It was the summer of 2019. I knew what God was asking, but I didn’t like it one bit.
I felt like one of my children on a pool day during the easy breezy days of summer. It was time to leave and God was hollering out to me, reminding me to get out of the pool, dry off, and follow Him to the car. But I wanted to keep playing in the water. Each time I sensed He was about to speak, I quickly submerged my head underwater, pretending I couldn’t hear Him. That way I could just stay where I was a little bit longer.
God was asking me to release my full-time hours at church and move to part-time. There were many reasons behind this decision. Some seen and others I would only discover in time. I knew I needed to release in order to create healthy margin in life, align myself with God's heart for this season, and serve others in a way that He intended.
He was asking me to have the courage to walk with Him instead of galloping frantically at my own pace. To release a portion of what I loved and trust Him in the adventure ahead, even though I was doubting the results would actually be what He promised.
My passion for my family, worshipping God and building the local church was not, and is not, diminishing—but my passion to write burned just as bright. In my mind, I didn’t see how the two could complement each other, growing lavishly hand in hand.
In the past, I took it upon myself to decide what to do—I would be all in with one and shelve the other. Often that meant allowing writing to lie dormant and dust-caked on the shelves of disobedience until I deemed it the opportune time to pick it up again.
I knew from experience that I didn’t have the capacity to be full-time mother, full-time ministry, and full-time writing. I had tried and failed, epically. Yet each time I would lay aside writing to focus my full-time effort in the ministry world, I felt as if I wasn’t being fully obedient to what God was asking me to do. What God was asking me to do would require a major mindset shift on my end. A lifestyle change, to put it mildly.
In order to align my life with what He was asking, I couldn’t do things the way I used to. I had to think differently. I wasn’t sure it was a price I was willing to pay.
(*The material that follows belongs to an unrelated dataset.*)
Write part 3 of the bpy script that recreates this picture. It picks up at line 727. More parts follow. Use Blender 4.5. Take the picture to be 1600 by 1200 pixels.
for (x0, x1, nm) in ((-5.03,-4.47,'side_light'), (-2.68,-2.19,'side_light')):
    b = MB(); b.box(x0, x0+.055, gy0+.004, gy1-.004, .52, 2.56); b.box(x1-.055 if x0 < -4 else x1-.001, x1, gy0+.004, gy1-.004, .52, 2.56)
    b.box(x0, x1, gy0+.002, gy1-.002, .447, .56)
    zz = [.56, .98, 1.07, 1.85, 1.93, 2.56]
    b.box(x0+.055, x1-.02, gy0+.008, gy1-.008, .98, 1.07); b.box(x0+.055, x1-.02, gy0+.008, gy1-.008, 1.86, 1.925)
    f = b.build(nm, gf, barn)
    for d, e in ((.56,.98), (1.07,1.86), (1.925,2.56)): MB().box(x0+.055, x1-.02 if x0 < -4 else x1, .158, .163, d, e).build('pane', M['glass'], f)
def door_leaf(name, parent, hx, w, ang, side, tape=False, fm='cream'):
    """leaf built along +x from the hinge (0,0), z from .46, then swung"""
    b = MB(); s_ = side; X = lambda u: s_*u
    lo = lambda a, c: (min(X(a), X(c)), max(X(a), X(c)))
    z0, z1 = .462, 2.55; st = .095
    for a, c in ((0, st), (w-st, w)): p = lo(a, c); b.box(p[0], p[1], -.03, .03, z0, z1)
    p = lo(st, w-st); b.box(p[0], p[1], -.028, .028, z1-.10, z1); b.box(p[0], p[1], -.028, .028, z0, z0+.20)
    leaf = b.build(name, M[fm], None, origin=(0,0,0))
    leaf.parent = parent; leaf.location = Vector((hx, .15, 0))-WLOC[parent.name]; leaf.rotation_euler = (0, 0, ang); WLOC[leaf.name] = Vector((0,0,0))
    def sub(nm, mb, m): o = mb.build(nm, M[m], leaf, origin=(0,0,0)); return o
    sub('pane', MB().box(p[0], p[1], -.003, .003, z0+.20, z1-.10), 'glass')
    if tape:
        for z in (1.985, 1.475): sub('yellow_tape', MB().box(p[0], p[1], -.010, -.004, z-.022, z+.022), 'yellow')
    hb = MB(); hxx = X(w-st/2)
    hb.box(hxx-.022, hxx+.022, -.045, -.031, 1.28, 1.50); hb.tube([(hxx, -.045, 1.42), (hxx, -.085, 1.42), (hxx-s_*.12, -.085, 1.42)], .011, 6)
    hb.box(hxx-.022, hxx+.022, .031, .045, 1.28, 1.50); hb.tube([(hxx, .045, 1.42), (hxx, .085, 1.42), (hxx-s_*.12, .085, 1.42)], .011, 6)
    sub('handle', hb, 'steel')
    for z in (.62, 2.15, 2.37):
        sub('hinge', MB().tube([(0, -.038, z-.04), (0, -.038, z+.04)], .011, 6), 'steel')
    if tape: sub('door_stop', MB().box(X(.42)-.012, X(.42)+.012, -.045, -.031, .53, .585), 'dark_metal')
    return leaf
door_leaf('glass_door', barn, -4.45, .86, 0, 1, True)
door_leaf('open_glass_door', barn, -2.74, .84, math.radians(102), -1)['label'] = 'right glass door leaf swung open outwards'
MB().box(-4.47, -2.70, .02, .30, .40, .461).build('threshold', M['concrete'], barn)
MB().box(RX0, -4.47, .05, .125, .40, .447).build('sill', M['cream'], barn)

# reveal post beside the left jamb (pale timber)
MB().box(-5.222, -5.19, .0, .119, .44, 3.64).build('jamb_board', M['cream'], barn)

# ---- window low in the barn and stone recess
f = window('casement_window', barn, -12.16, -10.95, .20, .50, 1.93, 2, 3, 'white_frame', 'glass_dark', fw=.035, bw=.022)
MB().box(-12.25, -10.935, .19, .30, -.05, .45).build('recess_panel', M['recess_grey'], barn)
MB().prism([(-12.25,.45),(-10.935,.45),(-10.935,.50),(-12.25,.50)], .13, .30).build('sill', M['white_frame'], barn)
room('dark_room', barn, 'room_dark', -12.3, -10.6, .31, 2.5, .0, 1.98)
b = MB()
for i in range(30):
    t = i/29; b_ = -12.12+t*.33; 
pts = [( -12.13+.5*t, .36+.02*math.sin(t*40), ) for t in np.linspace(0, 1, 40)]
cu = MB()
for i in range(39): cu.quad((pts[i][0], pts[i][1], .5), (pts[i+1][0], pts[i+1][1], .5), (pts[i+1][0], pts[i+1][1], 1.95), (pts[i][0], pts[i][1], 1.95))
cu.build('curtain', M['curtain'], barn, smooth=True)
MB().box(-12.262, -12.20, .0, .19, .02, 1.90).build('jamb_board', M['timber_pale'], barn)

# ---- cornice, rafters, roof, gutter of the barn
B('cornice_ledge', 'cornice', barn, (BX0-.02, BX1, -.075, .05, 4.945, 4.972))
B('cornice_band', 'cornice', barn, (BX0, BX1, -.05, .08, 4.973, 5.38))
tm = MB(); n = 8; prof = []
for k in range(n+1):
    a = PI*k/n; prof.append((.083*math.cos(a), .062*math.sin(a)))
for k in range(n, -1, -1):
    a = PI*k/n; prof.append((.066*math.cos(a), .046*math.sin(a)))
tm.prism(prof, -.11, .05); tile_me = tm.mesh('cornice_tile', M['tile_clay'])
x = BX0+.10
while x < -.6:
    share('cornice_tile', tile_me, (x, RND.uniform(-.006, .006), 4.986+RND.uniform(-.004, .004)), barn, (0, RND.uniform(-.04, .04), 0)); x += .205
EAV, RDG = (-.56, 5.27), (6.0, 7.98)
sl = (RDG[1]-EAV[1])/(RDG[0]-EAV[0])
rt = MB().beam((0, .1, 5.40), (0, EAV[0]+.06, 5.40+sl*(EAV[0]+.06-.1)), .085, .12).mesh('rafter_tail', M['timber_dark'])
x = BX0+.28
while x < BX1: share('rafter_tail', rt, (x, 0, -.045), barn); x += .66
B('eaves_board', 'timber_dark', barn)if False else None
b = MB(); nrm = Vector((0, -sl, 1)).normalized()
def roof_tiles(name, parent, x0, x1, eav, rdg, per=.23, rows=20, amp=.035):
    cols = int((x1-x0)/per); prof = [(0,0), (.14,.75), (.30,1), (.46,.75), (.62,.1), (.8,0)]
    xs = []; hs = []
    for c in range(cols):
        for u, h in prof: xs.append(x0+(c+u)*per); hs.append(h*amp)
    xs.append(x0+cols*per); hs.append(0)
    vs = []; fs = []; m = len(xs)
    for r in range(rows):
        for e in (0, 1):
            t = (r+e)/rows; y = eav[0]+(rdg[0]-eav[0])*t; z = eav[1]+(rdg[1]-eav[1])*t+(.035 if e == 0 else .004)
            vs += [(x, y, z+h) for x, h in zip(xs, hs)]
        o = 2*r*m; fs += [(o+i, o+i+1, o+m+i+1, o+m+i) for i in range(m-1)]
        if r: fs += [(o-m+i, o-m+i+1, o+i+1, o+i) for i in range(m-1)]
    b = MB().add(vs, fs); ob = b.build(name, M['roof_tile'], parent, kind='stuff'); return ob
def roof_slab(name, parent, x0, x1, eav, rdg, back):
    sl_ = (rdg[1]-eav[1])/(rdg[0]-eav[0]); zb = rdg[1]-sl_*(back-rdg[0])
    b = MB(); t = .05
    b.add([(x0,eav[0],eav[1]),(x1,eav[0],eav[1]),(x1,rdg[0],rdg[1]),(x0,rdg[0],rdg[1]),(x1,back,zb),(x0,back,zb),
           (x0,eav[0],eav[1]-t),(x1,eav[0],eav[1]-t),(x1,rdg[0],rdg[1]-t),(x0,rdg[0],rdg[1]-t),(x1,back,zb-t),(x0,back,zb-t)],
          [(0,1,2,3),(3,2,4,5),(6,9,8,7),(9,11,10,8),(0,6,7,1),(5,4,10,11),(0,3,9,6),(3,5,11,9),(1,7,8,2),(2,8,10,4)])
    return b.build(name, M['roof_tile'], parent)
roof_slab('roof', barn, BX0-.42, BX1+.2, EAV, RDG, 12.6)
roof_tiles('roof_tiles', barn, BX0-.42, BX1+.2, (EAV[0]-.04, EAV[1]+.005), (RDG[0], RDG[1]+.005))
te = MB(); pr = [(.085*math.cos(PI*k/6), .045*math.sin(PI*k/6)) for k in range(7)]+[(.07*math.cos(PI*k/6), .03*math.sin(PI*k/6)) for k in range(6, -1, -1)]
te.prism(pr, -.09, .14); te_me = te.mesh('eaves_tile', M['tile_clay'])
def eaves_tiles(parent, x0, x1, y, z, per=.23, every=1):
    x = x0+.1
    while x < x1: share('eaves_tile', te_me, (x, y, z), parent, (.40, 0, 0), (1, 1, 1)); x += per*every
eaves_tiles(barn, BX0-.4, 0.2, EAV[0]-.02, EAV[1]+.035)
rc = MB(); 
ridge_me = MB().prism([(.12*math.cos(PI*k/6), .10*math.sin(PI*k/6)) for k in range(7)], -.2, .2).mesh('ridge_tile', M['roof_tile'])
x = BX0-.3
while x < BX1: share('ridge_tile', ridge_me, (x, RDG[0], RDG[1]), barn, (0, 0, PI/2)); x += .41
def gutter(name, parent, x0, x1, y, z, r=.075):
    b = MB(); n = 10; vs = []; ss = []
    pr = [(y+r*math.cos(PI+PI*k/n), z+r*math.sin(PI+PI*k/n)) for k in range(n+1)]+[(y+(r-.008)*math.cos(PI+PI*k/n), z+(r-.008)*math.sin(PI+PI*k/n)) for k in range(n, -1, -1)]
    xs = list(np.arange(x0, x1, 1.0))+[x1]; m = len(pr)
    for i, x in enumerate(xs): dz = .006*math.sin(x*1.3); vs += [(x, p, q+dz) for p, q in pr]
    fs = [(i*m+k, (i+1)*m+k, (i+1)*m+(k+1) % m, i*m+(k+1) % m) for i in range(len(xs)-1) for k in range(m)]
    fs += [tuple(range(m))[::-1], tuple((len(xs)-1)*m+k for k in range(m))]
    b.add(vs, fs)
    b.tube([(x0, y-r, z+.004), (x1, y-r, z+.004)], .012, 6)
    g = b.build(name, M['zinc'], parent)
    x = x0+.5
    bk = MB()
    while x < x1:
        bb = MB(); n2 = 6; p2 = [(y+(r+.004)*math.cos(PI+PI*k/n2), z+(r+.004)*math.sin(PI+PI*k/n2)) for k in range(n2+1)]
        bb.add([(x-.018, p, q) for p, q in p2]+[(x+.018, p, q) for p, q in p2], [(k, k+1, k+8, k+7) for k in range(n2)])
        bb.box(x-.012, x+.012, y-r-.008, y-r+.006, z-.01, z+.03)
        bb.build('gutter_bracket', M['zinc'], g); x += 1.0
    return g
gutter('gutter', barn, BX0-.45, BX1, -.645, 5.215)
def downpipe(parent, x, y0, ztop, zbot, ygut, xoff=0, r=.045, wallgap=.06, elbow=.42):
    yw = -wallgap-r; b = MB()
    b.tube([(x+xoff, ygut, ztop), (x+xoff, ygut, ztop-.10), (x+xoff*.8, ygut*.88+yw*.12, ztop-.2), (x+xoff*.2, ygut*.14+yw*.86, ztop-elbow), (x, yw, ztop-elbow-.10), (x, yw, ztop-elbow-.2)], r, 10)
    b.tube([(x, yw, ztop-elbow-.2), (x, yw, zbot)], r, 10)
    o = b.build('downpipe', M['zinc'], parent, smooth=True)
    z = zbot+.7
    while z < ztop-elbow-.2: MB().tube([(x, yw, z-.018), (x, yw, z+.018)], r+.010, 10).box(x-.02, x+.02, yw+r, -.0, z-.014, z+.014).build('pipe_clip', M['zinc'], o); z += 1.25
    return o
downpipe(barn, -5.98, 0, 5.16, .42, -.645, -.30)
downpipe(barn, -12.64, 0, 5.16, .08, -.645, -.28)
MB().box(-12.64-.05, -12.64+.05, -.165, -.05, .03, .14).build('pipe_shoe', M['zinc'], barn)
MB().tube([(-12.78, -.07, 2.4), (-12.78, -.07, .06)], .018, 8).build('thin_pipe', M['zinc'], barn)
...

On one hand, I had to be honest about my capacity. I had to ask for help and delegate responsibilities allowing people to come alongside to help carry the amazing privilege of building God’s Church. This was hard for me because I truly enjoy so many aspects of what I do, I didn’t want to release anything.
On the other hand, I also knew I needed to do less—and that only happens through people joining the cause. In turn, this could release me to carry well the weight of worship and writing, mothering and wifey-ing—giving each room to breathe and grow.
There were also some deeply personal things that God was putting His gigantic finger on in my life—things He wouldn’t let me ignore that needed to be dealt with. Internally I had to be okay with not being the go-to person for many problems.
God must be allowed to provide the solution to the problems we face. I had to be okay with not being needed. Whether imaginary or real, this was a hurdle for me. I wanted people to see me as competent and reliable to the nth degree.
When the superwoman facade fades, what’s left is an average, ordinary girl who fails regularly and desperately needs Jesus like all the rest.
Who I was in the eyes of God would never change, but what people thought of me might. I needed to be okay with that. In turn this meant that I couldn't be eternally available; I needed boundaries. When I was available, I would be all in and when I wasn’t, I wasn’t. I had to be okay with that. Okay with learning to say no to kids, family, work, and friends at times in order to align my life to walk God’s way.
I had to learn to walk with God in a fresh way that seemed absolutely foreign to me. And in all honesty, I’m still learning.
Slowing from a full-forced run to a courageous walk has been one of the most courageous things I’ve ever done.
At my core, I had to learn to deeply trust God and have Him be my one true source. To trust Him past my expectations and requirements of Him. To trust that His plan is good, even when it seemed as if He was withholding good. To accept the fact that His dreams had not changed for my life, or for others, and that He is still more than able to accomplish those dreams.
The roadway He was asking me to walk on was shifting in an unknowingly good way, but the destination was the same—and God remained as strong, wise, and loving as ever. I just needed to trust Him.
Going all in with God often looks different than what we’d expect it to. For me, accepting the role of a part-time-walking-worshipping-writer instead of a full-time-flailing-fighting-to-do-everything woman was as courageous of an act as charging toward enemy lines.
"The path of obedience is often the most courageous thing we could ever do. I was learning that it takes as much courage to walk as it does to run and fight."